BNY Mellon fined for giving internships to kids of foreign officials

BNY Mellon will pay $14.8 million to settle claims that it preferentially gave internships to the relatives of a Middle Eastern sovereign wealth fund manager to get business, the Securities and Exchange Commission announced Tuesday.

The agency said the bank went around its normal hiring practices to give the relatives positions in an attempt to get the fund’s business, which is illegal under the Foreign Corrupt Practices Act.

The law “prohibits companies from improperly influencing foreign officials with ‘anything of value,’ and therefore cash payments, gifts, internships or anything else used in corrupt attempts to win business can expose companies to an SEC enforcement action,” said the SEC’s Andrew Ceresney. “BNY Mellon deserved significant sanction for providing valuable student internships to family members of foreign officials to influence their actions.”

BNY Mellon settled without admitting guilt.

According to the SEC, two officials at the unnamed Middle Eastern sovereign wealth fund, which was doing business with the bank, requested internships for their relatives in 2010: One official wanted them for his son and nephew, while the other official asked for an internship for his son.
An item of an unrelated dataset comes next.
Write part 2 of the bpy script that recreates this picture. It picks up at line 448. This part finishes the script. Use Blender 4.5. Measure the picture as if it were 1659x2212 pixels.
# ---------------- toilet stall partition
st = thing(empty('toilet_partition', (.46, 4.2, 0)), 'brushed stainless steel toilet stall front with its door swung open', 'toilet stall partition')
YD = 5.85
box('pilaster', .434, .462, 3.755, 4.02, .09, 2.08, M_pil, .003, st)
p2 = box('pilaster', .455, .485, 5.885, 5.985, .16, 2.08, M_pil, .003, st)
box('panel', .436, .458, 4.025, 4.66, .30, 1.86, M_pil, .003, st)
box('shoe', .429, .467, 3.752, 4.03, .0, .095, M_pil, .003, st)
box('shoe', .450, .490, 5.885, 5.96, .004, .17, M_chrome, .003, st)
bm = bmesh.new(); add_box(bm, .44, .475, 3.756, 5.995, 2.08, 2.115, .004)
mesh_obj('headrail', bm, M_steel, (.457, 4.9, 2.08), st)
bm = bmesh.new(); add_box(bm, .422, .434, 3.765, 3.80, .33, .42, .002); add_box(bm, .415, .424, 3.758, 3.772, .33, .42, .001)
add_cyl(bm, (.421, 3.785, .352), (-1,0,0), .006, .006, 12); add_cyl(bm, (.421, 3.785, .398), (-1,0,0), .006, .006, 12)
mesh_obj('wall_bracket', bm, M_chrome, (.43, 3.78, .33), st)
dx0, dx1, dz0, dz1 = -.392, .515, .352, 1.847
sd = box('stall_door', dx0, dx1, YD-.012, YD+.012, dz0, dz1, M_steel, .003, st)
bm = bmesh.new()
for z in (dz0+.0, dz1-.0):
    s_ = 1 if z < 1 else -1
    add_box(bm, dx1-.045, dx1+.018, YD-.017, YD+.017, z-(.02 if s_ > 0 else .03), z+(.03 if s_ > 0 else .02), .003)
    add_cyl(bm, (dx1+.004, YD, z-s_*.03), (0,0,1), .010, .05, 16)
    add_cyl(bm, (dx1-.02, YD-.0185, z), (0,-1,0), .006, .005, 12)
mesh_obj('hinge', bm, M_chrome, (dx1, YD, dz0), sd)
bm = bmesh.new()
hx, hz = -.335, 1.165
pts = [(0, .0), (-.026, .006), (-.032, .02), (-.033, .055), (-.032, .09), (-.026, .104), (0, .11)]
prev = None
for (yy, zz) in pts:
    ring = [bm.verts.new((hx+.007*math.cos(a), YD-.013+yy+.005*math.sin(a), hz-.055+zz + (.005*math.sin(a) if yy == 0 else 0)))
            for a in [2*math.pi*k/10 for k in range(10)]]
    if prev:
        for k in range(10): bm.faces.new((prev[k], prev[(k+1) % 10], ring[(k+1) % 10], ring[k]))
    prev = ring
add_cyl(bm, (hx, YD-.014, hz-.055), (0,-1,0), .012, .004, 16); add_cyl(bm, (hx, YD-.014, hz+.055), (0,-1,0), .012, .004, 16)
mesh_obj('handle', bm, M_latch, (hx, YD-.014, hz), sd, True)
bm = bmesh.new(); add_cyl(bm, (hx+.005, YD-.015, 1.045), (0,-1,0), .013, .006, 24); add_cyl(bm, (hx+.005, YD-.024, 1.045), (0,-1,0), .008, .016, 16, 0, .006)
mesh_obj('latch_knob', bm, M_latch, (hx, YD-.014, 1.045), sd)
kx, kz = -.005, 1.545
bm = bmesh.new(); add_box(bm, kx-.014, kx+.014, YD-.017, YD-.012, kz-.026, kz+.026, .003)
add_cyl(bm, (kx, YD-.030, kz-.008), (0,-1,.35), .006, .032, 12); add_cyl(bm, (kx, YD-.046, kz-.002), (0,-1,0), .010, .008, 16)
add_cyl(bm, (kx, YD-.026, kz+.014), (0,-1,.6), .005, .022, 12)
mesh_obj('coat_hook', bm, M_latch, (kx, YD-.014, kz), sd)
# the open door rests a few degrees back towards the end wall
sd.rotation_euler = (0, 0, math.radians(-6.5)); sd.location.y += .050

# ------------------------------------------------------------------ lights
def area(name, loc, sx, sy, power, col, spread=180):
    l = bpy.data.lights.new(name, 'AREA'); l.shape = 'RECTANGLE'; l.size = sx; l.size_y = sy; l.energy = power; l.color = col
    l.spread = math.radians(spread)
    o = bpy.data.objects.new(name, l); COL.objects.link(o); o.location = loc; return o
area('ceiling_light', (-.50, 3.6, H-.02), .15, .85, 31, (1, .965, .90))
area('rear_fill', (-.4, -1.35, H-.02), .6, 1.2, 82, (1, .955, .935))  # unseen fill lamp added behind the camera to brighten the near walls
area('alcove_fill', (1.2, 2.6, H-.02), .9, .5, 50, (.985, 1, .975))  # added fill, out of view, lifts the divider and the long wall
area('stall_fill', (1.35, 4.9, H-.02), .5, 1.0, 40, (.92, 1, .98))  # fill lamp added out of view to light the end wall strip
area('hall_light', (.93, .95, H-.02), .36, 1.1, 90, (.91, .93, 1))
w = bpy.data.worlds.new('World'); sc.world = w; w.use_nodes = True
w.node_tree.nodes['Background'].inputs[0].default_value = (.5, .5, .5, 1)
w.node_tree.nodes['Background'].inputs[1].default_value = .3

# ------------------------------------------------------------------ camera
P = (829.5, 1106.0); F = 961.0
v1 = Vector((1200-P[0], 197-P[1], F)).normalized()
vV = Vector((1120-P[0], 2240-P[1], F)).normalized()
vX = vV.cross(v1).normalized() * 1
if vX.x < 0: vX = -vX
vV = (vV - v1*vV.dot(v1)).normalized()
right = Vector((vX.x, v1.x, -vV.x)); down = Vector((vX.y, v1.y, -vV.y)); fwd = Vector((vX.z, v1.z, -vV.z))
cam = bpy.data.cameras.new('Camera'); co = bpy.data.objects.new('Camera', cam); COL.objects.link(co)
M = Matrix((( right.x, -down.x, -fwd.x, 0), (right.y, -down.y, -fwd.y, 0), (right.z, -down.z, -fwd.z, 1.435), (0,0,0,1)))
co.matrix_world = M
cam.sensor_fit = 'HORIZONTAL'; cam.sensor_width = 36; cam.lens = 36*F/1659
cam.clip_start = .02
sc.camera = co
All were recent college graduates.

They pressed the bank’s employees for the internships, and messages among bank employees indicate that they viewed it as essential to business that they accommodate the request.

“I am working on an expensive ‘favor’ for [Official X] — an internship for his son and cousin (don’t mention to him as this is not official),” one of the messages reads.

Another employee said in an internal email that the bank was “not in a position to reject the request from a commercial point of view.”

“By not allowing the internships to take place, we potentially jeopardize our mandate with” the fund, the email reads.

Regarding the other fund manager’s request for an internship for his son, a bank employee wrote that “Its [sic] silly things like this that help influence who ends up with more assets/retaining dominant position.”

The relatives were then hired without even being interviewed, according to the SEC, even though they did not meet the normal academic requirements for the selective internships.

Regulators are often concerned about banks handing out internships to curry favors with foreign governments.

Reuters reported last year that the SEC was investigating Goldman Sachs regarding the internship of a brother of a former official at Libya’s sovereign wealth fund.

In another recent example, regulators in February scrutinized JPMorgan Chase’s employment of the son of China’s commerce minister.